(Required task): Everything from the line with "Write the bpy" through the line with "def loc(a, y, z=0): return", inclusive, should be repeated exactly, except the pictures.

>> START Exercise input

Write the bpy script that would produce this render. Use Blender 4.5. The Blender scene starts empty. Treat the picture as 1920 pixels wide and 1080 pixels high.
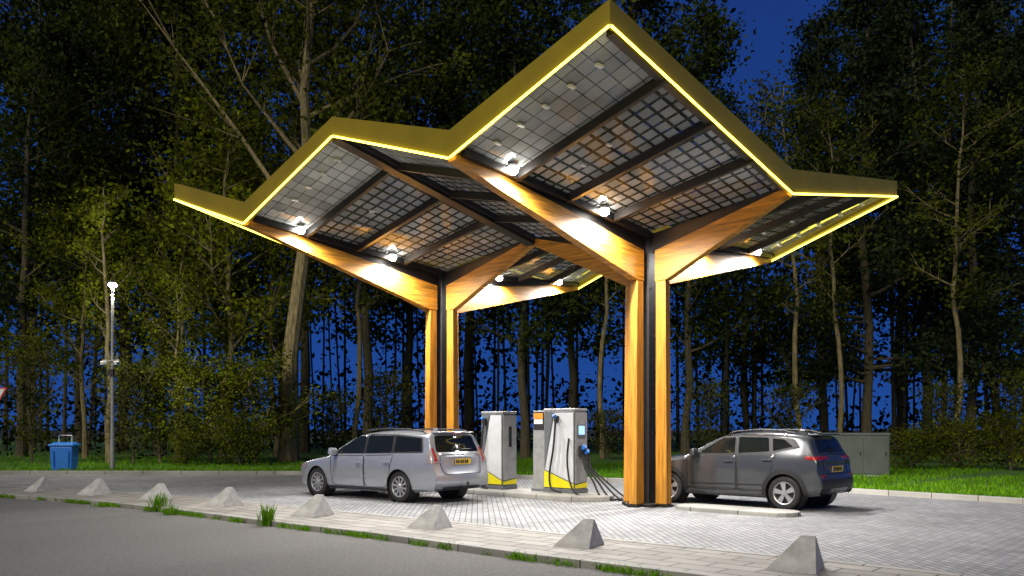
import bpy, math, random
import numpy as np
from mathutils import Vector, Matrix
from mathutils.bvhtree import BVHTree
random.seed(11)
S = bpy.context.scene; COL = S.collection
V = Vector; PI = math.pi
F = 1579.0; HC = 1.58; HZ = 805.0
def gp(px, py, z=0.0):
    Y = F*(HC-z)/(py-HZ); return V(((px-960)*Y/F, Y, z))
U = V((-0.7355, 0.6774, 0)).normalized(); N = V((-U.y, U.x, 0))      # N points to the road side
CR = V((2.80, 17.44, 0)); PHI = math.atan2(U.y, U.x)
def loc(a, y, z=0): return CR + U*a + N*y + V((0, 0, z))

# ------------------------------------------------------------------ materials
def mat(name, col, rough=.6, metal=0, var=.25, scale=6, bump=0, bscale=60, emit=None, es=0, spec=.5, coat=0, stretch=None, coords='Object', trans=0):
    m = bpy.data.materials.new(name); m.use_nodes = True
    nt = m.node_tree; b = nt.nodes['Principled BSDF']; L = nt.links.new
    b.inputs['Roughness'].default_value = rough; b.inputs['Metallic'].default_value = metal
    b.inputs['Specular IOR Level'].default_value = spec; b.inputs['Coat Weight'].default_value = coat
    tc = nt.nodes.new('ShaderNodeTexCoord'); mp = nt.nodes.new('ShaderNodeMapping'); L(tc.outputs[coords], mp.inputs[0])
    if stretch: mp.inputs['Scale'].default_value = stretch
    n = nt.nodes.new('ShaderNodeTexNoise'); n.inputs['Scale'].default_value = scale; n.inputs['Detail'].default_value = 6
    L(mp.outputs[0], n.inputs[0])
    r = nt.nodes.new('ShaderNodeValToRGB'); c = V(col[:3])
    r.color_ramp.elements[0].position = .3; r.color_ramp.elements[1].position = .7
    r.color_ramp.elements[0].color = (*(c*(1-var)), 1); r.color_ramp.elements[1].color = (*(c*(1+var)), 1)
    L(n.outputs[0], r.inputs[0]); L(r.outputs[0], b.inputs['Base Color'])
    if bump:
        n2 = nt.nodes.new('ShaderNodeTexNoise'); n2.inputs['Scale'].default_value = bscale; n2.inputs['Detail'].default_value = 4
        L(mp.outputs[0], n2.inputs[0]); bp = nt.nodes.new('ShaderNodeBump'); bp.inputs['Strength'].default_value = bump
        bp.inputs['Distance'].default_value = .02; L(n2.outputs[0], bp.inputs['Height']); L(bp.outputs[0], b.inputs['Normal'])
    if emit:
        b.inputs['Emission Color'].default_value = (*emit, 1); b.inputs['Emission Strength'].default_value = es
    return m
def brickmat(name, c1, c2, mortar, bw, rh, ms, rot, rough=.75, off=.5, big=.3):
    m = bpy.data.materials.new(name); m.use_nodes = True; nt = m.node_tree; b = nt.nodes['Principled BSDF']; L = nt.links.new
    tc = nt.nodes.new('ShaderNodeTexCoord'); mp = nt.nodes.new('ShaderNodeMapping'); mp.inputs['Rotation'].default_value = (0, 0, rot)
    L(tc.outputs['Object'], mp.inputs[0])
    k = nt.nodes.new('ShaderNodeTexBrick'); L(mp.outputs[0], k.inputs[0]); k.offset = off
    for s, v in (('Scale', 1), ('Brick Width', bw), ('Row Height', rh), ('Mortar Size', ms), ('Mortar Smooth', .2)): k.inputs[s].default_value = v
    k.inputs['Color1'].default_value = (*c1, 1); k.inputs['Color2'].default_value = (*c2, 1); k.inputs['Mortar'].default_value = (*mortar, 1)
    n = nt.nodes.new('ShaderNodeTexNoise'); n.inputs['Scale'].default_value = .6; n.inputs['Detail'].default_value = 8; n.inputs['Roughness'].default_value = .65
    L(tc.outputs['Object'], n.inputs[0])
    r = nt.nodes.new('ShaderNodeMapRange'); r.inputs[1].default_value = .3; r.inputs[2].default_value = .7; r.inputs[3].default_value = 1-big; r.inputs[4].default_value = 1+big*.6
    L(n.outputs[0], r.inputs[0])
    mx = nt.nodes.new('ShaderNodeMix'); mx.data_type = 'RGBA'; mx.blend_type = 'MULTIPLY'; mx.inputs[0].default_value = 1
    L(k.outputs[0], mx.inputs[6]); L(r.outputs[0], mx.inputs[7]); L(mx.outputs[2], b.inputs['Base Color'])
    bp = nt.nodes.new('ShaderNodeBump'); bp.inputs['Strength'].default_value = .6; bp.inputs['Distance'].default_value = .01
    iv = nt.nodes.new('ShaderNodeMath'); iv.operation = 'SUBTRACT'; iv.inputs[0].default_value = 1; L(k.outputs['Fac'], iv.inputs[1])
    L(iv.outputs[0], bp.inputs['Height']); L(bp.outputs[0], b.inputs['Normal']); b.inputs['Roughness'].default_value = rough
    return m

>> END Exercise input
>> START Exercise input

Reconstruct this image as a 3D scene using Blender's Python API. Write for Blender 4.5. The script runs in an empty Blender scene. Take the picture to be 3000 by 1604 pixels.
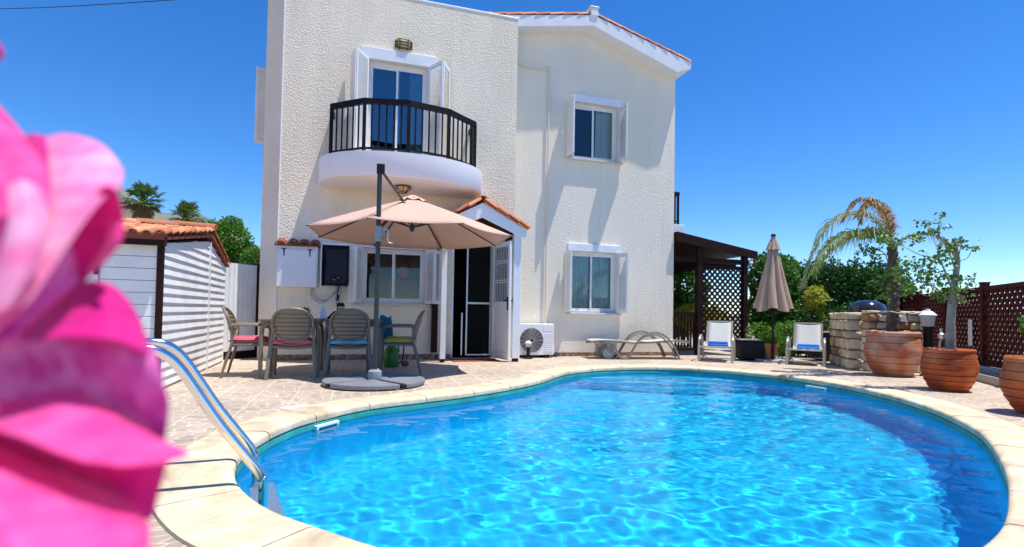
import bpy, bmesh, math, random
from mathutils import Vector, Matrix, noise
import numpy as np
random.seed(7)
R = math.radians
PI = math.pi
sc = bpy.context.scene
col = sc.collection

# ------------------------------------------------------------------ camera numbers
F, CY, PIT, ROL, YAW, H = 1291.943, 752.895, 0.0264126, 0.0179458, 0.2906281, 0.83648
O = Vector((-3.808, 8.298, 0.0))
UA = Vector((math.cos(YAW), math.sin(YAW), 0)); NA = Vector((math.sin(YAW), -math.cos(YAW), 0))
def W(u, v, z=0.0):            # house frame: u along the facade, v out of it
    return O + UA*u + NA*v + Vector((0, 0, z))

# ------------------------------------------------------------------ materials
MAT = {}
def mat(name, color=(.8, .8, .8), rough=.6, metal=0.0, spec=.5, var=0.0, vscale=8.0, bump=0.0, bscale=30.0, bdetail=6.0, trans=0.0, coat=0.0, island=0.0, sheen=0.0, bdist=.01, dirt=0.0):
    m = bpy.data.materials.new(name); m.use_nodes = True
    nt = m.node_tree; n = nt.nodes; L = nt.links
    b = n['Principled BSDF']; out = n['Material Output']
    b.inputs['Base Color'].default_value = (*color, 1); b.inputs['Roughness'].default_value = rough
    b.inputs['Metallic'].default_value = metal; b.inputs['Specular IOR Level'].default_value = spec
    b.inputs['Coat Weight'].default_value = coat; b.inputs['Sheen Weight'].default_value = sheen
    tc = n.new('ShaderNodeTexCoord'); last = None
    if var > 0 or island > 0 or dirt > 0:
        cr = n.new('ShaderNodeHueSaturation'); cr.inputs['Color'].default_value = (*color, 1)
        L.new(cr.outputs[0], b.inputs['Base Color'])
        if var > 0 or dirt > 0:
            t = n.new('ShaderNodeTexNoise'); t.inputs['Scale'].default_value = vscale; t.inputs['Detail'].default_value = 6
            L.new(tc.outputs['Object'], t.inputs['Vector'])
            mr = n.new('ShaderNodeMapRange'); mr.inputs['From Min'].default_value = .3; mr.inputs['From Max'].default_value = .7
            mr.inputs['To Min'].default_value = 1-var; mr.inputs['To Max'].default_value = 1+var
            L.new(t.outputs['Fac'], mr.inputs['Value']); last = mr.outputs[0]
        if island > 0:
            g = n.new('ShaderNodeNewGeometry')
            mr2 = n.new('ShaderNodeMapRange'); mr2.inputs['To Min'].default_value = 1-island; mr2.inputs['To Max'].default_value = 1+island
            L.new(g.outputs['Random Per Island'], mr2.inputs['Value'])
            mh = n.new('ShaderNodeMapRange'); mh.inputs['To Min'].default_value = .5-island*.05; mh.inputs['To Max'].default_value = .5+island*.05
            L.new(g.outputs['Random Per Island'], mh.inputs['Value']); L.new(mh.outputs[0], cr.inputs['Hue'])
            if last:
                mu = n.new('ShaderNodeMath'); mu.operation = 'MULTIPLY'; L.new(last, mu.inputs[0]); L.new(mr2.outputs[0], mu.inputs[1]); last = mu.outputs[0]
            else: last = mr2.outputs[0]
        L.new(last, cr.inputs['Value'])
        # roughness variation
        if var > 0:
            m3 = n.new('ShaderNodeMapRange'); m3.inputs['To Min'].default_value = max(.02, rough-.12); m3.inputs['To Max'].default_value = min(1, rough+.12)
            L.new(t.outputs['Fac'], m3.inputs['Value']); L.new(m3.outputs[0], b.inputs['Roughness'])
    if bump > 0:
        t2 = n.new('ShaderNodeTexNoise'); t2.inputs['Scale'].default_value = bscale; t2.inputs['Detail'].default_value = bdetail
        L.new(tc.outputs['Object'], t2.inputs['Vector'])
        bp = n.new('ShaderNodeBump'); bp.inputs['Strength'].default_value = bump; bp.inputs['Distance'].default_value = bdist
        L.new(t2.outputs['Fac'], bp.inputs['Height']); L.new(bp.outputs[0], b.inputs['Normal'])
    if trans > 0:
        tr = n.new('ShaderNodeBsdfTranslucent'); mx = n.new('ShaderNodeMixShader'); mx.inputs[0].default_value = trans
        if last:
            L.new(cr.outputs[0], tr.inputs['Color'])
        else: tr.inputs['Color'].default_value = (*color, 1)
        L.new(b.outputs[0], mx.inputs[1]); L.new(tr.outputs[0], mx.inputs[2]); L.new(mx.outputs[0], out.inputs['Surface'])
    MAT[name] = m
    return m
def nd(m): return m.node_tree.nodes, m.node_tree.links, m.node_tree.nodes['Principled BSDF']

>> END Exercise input

(Reply to the task):
Write the bpy script that would produce this render. Use Blender 4.5. The Blender scene starts empty. Treat the picture as 1920 pixels wide and 1080 pixels high.
import bpy, math, random
import numpy as np
from mathutils import Vector, Matrix
from mathutils.bvhtree import BVHTree
random.seed(11)
S = bpy.context.scene; COL = S.collection
V = Vector; PI = math.pi
F = 1579.0; HC = 1.58; HZ = 805.0
def gp(px, py, z=0.0):
    Y = F*(HC-z)/(py-HZ); return V(((px-960)*Y/F, Y, z))
U = V((-0.7355, 0.6774, 0)).normalized(); N = V((-U.y, U.x, 0))      # N points to the road side
CR = V((2.80, 17.44, 0)); PHI = math.atan2(U.y, U.x)
def loc(a, y, z=0): return CR + U*a + N*y + V((0, 0, z))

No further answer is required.